Given problem:
Go through the listing below and gather every line with the word "Write".

Information provided:
★ ★ ★ ★
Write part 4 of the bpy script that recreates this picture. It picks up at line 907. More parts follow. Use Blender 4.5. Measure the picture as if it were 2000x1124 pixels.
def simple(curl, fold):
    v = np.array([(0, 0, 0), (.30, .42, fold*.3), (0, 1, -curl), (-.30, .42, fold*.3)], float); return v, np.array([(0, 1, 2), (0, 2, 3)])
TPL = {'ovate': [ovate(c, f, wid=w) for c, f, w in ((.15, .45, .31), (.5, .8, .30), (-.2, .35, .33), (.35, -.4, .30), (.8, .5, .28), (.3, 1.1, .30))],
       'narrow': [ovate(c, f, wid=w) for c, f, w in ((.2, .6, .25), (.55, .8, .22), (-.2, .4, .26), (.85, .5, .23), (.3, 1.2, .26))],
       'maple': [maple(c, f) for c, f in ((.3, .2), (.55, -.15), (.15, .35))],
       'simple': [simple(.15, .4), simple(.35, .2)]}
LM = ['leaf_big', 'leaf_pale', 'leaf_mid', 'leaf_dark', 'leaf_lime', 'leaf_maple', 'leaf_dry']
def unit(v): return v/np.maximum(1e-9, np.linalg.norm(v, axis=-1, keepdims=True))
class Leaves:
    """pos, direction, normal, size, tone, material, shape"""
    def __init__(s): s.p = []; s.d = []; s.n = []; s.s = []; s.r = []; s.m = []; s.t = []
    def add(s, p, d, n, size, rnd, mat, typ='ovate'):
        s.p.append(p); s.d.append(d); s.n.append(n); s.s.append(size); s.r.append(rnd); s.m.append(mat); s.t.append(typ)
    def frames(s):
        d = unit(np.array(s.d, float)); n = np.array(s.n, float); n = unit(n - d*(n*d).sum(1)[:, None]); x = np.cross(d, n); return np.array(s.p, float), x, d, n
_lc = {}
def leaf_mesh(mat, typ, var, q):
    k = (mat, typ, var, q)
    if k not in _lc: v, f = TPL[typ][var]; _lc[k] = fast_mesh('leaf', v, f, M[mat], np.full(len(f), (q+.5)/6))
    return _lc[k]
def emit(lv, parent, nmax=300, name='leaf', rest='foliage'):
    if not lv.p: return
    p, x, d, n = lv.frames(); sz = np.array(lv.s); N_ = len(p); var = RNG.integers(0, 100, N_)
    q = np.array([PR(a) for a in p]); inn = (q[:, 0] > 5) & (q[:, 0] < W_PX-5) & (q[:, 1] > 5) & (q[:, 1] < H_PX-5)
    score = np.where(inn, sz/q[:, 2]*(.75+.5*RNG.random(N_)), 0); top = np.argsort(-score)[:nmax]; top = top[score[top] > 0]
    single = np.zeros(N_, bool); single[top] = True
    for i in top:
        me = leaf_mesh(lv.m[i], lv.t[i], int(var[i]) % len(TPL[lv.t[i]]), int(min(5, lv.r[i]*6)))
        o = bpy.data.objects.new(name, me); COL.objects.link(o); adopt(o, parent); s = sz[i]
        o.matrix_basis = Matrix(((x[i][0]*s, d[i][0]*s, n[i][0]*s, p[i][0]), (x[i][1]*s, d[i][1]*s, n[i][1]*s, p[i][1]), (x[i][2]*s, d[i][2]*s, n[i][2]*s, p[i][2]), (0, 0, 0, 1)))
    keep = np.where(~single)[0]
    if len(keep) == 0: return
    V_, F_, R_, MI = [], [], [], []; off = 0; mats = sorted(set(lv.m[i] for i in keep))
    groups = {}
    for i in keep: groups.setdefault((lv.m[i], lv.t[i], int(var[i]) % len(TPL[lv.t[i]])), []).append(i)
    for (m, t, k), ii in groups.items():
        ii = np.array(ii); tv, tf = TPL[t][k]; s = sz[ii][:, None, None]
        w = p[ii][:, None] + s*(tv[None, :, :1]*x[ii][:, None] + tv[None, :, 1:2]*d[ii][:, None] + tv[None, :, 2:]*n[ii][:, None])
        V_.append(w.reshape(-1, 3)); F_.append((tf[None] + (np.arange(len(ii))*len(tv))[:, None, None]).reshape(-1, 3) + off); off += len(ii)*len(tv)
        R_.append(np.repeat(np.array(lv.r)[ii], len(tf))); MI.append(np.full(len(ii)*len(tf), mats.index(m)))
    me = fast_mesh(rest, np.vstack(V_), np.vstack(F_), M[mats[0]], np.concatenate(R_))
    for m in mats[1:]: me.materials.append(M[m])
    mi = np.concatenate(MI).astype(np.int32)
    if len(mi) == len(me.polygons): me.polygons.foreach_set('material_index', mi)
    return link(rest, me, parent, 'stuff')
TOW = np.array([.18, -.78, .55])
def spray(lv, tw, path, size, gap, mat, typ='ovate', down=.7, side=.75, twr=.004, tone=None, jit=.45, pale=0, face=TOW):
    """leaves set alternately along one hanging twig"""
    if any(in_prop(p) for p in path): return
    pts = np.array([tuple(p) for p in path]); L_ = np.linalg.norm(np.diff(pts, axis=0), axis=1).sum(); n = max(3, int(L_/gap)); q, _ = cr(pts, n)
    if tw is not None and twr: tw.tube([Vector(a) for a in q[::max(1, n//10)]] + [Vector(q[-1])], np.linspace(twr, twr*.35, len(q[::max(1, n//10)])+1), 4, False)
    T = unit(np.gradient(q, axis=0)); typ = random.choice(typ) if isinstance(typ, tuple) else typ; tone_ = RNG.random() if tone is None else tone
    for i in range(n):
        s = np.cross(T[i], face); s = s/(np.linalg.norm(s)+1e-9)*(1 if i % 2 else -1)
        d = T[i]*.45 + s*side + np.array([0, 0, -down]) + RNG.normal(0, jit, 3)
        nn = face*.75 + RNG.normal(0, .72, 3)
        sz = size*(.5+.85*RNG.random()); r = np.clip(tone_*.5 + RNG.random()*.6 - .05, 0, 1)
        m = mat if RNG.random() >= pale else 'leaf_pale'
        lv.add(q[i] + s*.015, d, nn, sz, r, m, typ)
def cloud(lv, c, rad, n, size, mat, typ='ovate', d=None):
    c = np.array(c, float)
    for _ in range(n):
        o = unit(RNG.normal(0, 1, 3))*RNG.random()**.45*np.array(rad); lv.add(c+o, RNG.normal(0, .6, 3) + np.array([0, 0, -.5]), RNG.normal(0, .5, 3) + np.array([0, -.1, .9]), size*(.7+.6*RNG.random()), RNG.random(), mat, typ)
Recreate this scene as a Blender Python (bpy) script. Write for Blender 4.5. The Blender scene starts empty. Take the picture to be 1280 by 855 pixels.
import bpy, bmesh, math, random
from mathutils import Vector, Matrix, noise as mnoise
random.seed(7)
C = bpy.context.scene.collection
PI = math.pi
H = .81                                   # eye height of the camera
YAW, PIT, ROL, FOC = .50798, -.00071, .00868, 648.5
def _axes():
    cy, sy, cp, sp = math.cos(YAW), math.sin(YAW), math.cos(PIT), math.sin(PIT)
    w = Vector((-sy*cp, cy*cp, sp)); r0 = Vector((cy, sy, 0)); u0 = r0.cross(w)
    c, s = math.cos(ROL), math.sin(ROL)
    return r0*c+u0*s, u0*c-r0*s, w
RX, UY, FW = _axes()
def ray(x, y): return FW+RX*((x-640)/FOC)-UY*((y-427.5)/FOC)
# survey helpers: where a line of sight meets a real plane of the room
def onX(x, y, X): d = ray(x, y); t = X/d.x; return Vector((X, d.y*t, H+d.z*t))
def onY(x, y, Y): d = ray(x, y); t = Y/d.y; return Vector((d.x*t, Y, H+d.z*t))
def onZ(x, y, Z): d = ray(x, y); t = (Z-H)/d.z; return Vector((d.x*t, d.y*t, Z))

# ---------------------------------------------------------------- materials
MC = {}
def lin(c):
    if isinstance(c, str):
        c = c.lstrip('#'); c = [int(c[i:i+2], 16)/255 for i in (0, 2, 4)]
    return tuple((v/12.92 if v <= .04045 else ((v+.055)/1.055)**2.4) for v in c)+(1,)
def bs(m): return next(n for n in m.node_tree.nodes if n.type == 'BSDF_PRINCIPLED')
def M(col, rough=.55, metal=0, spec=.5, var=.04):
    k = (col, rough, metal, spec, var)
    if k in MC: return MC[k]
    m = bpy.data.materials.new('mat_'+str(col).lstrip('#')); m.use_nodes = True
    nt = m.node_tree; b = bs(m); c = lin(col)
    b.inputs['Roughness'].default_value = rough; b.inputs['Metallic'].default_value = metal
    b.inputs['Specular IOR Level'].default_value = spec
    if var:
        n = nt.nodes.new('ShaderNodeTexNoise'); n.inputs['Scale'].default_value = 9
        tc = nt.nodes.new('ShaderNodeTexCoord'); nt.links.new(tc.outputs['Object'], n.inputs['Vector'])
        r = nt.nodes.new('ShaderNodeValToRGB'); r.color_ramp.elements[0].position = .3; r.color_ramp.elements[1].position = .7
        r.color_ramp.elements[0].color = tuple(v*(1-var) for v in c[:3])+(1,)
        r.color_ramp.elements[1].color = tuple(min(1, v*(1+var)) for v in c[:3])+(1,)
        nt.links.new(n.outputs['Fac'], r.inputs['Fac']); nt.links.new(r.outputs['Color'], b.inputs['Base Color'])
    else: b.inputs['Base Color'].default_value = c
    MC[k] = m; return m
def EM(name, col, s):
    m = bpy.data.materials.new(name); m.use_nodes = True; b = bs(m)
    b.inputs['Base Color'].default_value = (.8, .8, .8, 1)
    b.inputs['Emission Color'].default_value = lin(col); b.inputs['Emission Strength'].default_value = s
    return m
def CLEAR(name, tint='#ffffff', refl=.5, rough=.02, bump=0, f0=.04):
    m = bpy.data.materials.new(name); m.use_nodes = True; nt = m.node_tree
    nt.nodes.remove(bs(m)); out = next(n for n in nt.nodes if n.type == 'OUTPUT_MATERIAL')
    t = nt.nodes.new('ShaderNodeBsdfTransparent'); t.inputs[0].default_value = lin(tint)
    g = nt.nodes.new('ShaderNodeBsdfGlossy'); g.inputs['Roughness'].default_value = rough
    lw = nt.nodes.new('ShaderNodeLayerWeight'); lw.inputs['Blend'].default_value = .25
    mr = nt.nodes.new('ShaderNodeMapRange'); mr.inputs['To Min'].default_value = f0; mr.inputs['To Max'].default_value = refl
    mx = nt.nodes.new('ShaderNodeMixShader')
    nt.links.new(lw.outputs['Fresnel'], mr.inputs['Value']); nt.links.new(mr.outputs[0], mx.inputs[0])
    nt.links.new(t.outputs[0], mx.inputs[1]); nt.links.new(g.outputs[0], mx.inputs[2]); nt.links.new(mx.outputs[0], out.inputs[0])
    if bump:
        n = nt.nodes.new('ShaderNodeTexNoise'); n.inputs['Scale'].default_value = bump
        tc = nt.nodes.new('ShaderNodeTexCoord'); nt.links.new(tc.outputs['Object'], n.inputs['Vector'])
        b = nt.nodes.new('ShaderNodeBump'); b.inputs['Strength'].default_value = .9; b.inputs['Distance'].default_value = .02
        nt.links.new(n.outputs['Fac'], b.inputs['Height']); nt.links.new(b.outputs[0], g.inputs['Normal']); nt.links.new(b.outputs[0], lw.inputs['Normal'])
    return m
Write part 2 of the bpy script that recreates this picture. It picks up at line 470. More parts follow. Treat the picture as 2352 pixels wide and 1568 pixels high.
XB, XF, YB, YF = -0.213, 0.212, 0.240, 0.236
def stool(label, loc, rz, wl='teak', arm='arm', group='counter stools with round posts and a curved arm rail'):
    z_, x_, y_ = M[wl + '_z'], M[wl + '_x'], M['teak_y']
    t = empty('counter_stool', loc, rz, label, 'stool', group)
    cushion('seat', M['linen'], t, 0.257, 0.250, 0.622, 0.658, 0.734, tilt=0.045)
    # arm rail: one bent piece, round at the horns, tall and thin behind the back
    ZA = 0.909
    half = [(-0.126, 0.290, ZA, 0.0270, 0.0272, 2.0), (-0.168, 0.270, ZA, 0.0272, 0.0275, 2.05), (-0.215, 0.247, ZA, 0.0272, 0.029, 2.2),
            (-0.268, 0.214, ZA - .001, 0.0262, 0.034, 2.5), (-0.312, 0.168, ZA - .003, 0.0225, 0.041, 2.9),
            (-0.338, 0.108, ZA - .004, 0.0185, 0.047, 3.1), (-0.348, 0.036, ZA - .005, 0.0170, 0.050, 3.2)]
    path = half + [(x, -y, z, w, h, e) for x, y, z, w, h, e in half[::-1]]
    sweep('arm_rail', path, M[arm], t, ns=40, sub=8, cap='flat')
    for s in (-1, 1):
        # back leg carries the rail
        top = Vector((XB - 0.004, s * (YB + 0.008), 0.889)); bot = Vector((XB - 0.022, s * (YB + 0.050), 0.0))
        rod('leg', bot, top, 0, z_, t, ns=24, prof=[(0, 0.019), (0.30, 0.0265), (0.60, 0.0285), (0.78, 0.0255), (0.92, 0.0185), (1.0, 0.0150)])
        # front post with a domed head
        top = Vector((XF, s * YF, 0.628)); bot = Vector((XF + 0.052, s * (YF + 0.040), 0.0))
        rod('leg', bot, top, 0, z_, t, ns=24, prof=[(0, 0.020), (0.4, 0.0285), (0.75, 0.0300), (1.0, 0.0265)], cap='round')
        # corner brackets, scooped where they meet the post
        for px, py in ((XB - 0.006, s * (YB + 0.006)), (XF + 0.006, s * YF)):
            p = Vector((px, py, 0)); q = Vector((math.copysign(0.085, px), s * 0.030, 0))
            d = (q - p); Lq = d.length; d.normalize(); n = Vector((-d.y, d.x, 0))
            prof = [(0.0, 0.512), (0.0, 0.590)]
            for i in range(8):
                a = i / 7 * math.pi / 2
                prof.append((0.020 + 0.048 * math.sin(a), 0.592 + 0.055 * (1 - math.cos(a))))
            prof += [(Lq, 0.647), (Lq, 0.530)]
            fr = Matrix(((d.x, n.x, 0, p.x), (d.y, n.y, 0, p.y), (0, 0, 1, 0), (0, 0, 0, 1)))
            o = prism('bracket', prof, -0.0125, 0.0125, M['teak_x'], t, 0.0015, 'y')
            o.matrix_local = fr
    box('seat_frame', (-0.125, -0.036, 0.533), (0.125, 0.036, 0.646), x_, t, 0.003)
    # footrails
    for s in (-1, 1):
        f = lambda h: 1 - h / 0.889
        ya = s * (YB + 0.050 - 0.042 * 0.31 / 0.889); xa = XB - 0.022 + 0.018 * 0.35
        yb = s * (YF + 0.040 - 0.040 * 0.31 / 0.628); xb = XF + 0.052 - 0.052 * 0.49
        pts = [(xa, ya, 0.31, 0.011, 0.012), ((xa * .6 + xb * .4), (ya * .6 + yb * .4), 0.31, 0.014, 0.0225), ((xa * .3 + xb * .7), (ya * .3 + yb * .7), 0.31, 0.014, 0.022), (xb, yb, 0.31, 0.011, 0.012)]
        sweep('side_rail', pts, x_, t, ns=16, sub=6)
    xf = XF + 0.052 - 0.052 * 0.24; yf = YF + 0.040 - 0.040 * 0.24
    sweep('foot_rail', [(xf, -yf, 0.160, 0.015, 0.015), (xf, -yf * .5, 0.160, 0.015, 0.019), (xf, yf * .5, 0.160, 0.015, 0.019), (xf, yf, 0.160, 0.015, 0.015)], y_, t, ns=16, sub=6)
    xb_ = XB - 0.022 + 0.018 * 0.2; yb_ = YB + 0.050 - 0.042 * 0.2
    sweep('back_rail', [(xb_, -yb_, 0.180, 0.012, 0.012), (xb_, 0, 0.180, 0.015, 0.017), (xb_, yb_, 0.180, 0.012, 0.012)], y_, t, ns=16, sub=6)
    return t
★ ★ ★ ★
Result:
Write part 4 of the bpy script that recreates this picture. It picks up at line 907. More parts follow. Use Blender 4.5. Measure the picture as if it were 2000x1124 pixels.
Recreate this scene as a Blender Python (bpy) script. Write for Blender 4.5. The Blender scene starts empty. Take the picture to be 1280 by 855 pixels.
Write part 2 of the bpy script that recreates this picture. It picks up at line 470. More parts follow. Treat the picture as 2352 pixels wide and 1568 pixels high.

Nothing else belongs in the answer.